Culture / January 22, 2020

What Happened to Rural America?

Written by @OkieGroyper

I Will Not Live in a Pod. I Will Not Eat Bugs. I Will Not Take Antidepressants.

These words have been repeated all over social media in an attempt to resist the cultural homicide occurring in the U.S. The problem is that the evil in our world is advancing a lot quicker than most of us anticipated. The birthplace of the traditional family, the countryside, is dying, and our government is watching it happen, even condoning this destruction in many cases. If we want to keep this movement alive, we need to protect the heart of the country.

How the Mighty Have Fallen.

Rural America was, at one point, the strongest class of people, both economically and culturally. Unfortunately, this is no longer the truth. Most of these rural areas are doing much better economically, but if you dig into the raw numbers, you see something that is alarming. When you take a magnifying glass to rural communities, you see the pain and suffering that has been inflicted upon them. We see ghost towns all across the country, and the decline of our agricultural industry. Worst of all, the children are being psychologically tortured and isolated from their parents.

Where are the Mothers?

Babies being born to unmarried mothers certainly is not a new phenomenon, but it is something that has had a sharp uptick throughout rural areas. In states such as New Mexico, Mississippi, and Louisiana, the majority of births are to unmarried mothers. This snowballs into even bigger problems: Separation and divorce. Unmarried mothers have to work in order to support their children and that can often lead to the child being put in daycare. There have been several studies on the effects of daycare on the child and we all have heard the stories of childcare workers sexually abusing young children. As more mothers put their children in daycare in order to work, more children will be subject to the adverse effects it has on their mental development.

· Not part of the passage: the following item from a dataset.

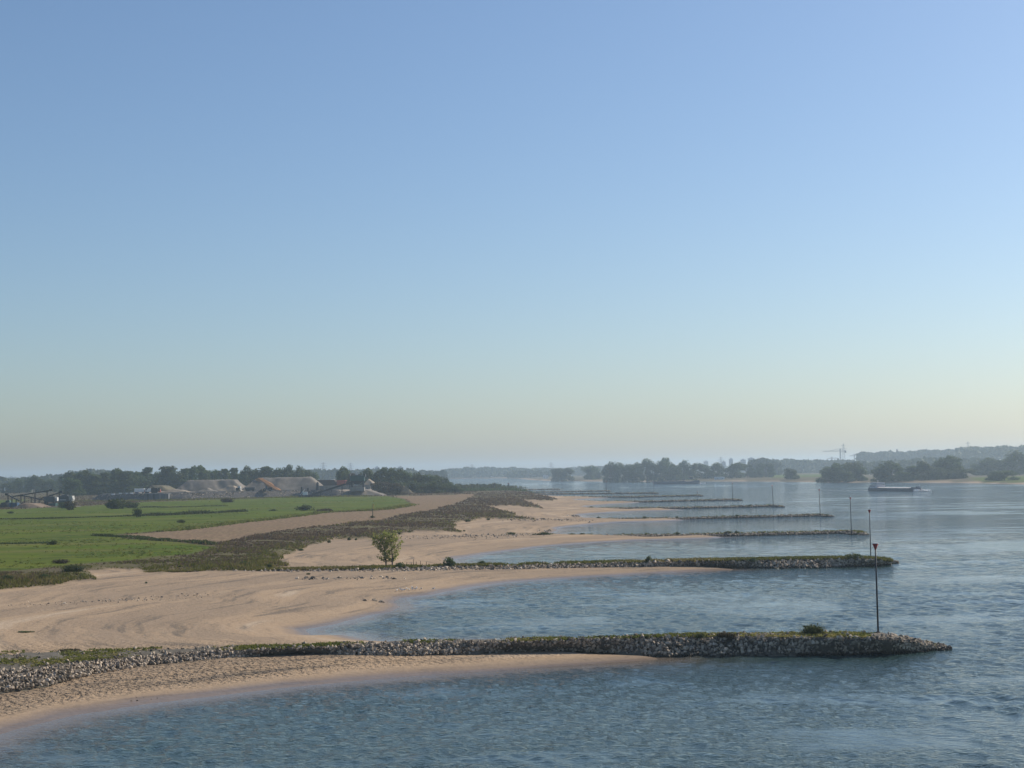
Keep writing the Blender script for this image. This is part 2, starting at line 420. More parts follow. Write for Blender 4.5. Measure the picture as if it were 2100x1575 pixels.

Where Are the Wheat Fields?

Farming is one of the oldest and most well-known traditions in the United States. Young families would cross thousands of miles of land to build a home and establish a farm that their family would cultivate for generations. Corporations are now erasing this tradition and removing centuries of history from our lands. How? By buying up family-owned properties and either adding it to their corporate farm empire or converting it into a suburb and selling it as real estate. The reality is that it isn’t worth it to own a small farm anymore. Previous administrations have removed the tax deductions and other benefits that allowed small farms to exist. Once what was a large wheat field is now the newest addition to suburbia and the only people who are profiting are the elite. 

Where Did the Towns Go?

Corporations have been a key part of American success for the better part of two centuries. However, America is no longer a key part of corporate success. Corporations have been pulling out of small towns left and right in order to either outsource or to cut costs. To them, it is never about what is beneficial to the American people, but rather what is best for their stockholders. Whole towns have been decimated because one company employs most of the town. In Oklahoma, there is a small town called Barnsdall which only has a population of 1,200 people. The vast majority of this town is employed by an oil company that, if it were to leave, would force the majority of the town to leave. The rest of the town works some sort of service position, which would also disappear if that one oil company were to leave. Do you see where I am going with this? Industry is the backbone of rural America and these industrial employers are quickly realizing that there are much cheaper alternatives.

Bringing Back Our Culture.

All of these problems can and will be addressed by breaking ground on new policy designed to help the working class. First, we launch state investigations into daycare facilities to initiate a crackdown on the abuse of young children. These children should be nurtured, if they have to be in daycare, and establishing background checks within these institutions will help. Second, we must establish extreme tax cuts for small farms, to allow for breathing room and expansion. This will take much of the pressure off of small farms and make farming profitable again for the common man. Lastly, we need to increase sanctions against countries that have very relaxed labor laws. Countries such as Bangladesh and Vietnam, nations that have been exploited by many American corporations for decades, should be outright embargoed until they improve labor conditions. This increases the wage of the worker and makes the benefit of outsourcing minimal. These policies and many others can bring prosperity to our land once again, but we need to raise awareness and act now.